すごく大事なことを言ってるようで、何にも言ってない回だった。
もはや、「食戟のソーマ」あるあるなのだが、幸平(才波)城一郎とか、薙切仙左衛門とか、そういう重要っぽい人物が出てきたときこそ、キャラのインパクトで押し切って中身がない。
これはシリーズとシリーズのつなぎによくある恒例行事だ。だが、そういうときに限って、微妙に大事な伏線が忍び込ませていたりする。
全部聞いたことあるわ!!!
久々の創真と城一郎の親子対談。内容は、今シリーズのラスボス才波朝陽の正体と、創真がついた遠月学園第一席の価値、そして物語の根幹であり、聖域と言っても差し支えのない特別な場所「食事処 ゆきひら」についてだ。こんなに濃い話題がもりだくさんな親子対談だが、中身はほぼないに等しかった。
才波朝陽の正体はすでに読者が知っていることの確認だけだし、遠月学園第一席の価値については、今まで散々語られてきた偉大さをダイジェスト的に城一郎が語っただけ。「お前はすげーよ」という発言も、なんだか熱はなく、城一郎らしい冗談の本音を混ぜた程度の意味合いでしかない。
城一郎は、創真に「ゆきひら」に留まってほしくないという旨を伝え、創真は「ゆきひら」へのこだわりを見せる。ついに城一郎の口から飛び出した「ゆきひら」を創真が継ぐか継がないか問題も、ほぼ想定の範囲内だった。今までの2人の言動を照らし合わせれば当然と言えば当然だし。
創真が急に「世界が知りたいんだ!」とか言い出してもそれはそれで破綻してしまう。問題はないが、意外性もない会話だ。
創真の「『THE BLUE』で優勝できなかったら『ゆきひら』継がない」宣言も、城一郎からすれば子どもの成長を感じる発言かもしれないが、読者からすれば普通と言えば普通だ。四宮小次郎や、司瑛士にケンカを売った過去を見れば、まぁ想定の範囲内だ。
どれだけ「THE BLUE」が権威のある大会だろうと、超ジャンプ主人公気質の創真は、そんなことを知らずにぶち上げる。当たり前だ。創真と城一郎の親子対談は、過去の282話を読んでいれば、新情報がなにひとつない会話。全部聞いたことあった。
城一郎はノワール関係者?
核っぽいテーマで話してるくせに、ボカしてるものも多かった。例えば、朝陽に城一郎が負けたことについて。そして朝陽が城一郎の子どもだということについてだ。作中最強の敗北、主人公の隠された兄弟、こんなに大事な話に一切触れていない。

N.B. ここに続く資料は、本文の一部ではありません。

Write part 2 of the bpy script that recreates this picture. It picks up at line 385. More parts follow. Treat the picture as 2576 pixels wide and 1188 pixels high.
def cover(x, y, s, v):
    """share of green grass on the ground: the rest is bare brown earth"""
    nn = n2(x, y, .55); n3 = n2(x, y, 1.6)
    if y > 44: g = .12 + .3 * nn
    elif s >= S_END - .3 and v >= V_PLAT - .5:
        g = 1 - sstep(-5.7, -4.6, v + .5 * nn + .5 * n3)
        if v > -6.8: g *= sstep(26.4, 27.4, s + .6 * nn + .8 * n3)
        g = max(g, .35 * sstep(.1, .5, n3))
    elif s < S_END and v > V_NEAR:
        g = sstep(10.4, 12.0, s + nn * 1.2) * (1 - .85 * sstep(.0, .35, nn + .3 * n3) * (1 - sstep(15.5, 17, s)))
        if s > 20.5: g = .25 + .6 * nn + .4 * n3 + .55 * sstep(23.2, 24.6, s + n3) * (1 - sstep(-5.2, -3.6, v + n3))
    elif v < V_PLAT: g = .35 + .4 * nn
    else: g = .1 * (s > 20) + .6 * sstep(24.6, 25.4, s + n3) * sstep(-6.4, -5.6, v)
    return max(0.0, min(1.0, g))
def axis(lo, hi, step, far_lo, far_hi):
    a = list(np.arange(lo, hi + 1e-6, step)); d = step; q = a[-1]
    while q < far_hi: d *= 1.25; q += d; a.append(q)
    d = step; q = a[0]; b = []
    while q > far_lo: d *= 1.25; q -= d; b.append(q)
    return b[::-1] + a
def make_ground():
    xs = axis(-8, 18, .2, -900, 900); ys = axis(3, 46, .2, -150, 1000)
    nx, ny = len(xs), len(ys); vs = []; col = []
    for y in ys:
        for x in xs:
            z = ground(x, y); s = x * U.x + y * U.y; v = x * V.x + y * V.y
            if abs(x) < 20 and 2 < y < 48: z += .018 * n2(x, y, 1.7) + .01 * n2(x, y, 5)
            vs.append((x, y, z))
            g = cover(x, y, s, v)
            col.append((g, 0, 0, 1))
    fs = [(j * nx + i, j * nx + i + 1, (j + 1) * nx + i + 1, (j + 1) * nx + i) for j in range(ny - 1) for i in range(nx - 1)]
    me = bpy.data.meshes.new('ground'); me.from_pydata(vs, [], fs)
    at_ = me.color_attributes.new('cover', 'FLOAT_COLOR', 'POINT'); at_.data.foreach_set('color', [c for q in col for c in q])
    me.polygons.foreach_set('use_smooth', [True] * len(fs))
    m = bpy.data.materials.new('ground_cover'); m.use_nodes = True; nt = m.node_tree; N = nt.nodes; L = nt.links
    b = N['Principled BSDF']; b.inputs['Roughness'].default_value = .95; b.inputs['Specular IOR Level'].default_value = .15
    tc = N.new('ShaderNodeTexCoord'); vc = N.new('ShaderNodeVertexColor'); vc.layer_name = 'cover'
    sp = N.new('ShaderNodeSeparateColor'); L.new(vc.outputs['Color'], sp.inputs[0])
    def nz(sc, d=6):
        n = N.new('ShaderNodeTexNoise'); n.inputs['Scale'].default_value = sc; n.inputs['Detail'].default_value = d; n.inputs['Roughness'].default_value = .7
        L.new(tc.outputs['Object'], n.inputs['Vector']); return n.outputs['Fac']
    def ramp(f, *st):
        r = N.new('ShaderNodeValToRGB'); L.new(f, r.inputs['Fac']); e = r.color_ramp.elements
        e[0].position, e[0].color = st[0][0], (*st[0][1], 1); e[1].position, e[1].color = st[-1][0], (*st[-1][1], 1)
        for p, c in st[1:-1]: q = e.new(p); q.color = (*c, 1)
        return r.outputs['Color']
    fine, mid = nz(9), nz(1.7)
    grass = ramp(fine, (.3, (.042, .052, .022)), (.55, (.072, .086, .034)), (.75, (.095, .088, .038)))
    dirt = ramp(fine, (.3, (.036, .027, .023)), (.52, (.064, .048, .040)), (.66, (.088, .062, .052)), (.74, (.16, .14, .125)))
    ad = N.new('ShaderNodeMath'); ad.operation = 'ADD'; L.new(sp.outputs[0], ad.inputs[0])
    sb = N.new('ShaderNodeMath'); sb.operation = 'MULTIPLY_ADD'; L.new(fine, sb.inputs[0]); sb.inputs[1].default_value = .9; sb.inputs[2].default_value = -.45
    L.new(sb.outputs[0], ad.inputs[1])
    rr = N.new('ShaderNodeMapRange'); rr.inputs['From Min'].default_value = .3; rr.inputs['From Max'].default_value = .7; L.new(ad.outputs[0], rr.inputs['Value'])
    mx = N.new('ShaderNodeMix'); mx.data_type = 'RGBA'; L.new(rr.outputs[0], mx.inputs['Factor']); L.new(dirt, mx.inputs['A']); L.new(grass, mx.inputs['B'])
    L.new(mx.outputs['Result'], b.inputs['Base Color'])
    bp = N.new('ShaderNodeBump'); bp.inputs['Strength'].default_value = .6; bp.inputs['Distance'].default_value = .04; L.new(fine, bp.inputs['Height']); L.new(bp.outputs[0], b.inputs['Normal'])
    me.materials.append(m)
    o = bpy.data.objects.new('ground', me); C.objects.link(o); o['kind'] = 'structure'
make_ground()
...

いくら2人にとってゆきひら継承問題が一番のテーマだからといって、ここに触れないのは少しズルい。城一郎が「さすが幸平家の長男坊だぜ」と朝陽が異母兄弟であることを暗に強調していたが、だからこそスルーは寂しい。
「THE BLUE」についても同様だ。「THE BLUE」と言えば、城一郎が遠月学園在籍時に出場が決まっただけで大騒ぎになった大会。いくら創真が第一席でも、それだけで簡単に出場できるのは少し不自然。
まぁ今回は、裏世界の住人“真夜中の料理人”(ノワール)の出場もあり、大会規定が大幅に変わった可能性もあるので、そこは、まぁ「漫画だし」という妥協で飲み込むことはできるが。
今話で一番気になったシーンは、その招待状を「預かり物」という理由だけで城一郎が創真に届けたことだ。城一郎は、在学時に「THE BLUE」の参加をすっぽかすという大事件を起こしている。これは城一郎にとって料理人人生の転機であり、簡単に済ましていい話ではない。なのに、城一郎は「THE BLUE」の招待状を持ってきたのだ。「THE BLUE」と城一郎、一体どんな関係があるのだろうか。
推測できるのは、城一郎がノワールの関係者だということ。世界中を旅している城一郎が、世界を舞台に暗躍するノワールと接触を持っていないことの方が考えづらい。そして、皿に対して常に公平心を持つ城一郎が、どんな悪事を働いていようが、ノワールの出す料理を認めていても不思議ではない。
この時点でストーリーの着地点を想像するのは少し滑稽かもしれないが、城一郎ノワールの黒幕説は、まぁまぁありそうな気もする。